** begin Source data **

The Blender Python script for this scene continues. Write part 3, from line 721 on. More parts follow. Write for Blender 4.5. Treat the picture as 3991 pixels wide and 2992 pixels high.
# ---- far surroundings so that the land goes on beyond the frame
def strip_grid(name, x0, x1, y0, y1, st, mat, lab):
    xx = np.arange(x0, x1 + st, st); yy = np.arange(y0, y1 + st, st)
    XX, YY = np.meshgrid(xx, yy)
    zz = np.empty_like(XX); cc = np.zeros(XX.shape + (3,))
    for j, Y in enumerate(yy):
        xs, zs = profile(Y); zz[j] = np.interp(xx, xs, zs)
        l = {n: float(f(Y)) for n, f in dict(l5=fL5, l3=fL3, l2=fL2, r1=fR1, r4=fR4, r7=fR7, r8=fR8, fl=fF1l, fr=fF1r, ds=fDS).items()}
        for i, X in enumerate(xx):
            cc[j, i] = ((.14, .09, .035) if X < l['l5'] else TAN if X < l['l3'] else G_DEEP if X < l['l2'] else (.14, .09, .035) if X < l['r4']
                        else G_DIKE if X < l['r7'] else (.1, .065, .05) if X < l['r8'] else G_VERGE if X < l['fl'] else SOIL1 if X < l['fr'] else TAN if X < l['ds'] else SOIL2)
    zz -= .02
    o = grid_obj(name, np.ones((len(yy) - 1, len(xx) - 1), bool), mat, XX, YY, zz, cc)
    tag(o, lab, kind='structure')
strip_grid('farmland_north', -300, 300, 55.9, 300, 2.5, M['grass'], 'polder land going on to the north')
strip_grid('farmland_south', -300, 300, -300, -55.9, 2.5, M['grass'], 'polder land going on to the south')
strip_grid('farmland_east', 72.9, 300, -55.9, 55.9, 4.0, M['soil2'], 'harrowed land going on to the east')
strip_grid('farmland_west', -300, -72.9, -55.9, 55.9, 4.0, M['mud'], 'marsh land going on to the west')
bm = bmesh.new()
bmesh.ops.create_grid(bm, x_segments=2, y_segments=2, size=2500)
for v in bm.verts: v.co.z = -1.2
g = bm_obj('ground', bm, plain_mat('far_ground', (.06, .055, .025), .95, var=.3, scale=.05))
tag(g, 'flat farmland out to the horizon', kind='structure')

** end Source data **

▸ Set task
Repeat the data verbatim.

▸ Correct result
The Blender Python script for this scene continues. Write part 3, from line 721 on. More parts follow. Write for Blender 4.5. Treat the picture as 3991 pixels wide and 2992 pixels high.
# ---- far surroundings so that the land goes on beyond the frame
def strip_grid(name, x0, x1, y0, y1, st, mat, lab):
    xx = np.arange(x0, x1 + st, st); yy = np.arange(y0, y1 + st, st)
    XX, YY = np.meshgrid(xx, yy)
    zz = np.empty_like(XX); cc = np.zeros(XX.shape + (3,))
    for j, Y in enumerate(yy):
        xs, zs = profile(Y); zz[j] = np.interp(xx, xs, zs)
        l = {n: float(f(Y)) for n, f in dict(l5=fL5, l3=fL3, l2=fL2, r1=fR1, r4=fR4, r7=fR7, r8=fR8, fl=fF1l, fr=fF1r, ds=fDS).items()}
        for i, X in enumerate(xx):
            cc[j, i] = ((.14, .09, .035) if X < l['l5'] else TAN if X < l['l3'] else G_DEEP if X < l['l2'] else (.14, .09, .035) if X < l['r4']
                        else G_DIKE if X < l['r7'] else (.1, .065, .05) if X < l['r8'] else G_VERGE if X < l['fl'] else SOIL1 if X < l['fr'] else TAN if X < l['ds'] else SOIL2)
    zz -= .02
    o = grid_obj(name, np.ones((len(yy) - 1, len(xx) - 1), bool), mat, XX, YY, zz, cc)
    tag(o, lab, kind='structure')
strip_grid('farmland_north', -300, 300, 55.9, 300, 2.5, M['grass'], 'polder land going on to the north')
strip_grid('farmland_south', -300, 300, -300, -55.9, 2.5, M['grass'], 'polder land going on to the south')
strip_grid('farmland_east', 72.9, 300, -55.9, 55.9, 4.0, M['soil2'], 'harrowed land going on to the east')
strip_grid('farmland_west', -300, -72.9, -55.9, 55.9, 4.0, M['mud'], 'marsh land going on to the west')
bm = bmesh.new()
bmesh.ops.create_grid(bm, x_segments=2, y_segments=2, size=2500)
for v in bm.verts: v.co.z = -1.2
g = bm_obj('ground', bm, plain_mat('far_ground', (.06, .055, .025), .95, var=.3, scale=.05))
tag(g, 'flat farmland out to the horizon', kind='structure')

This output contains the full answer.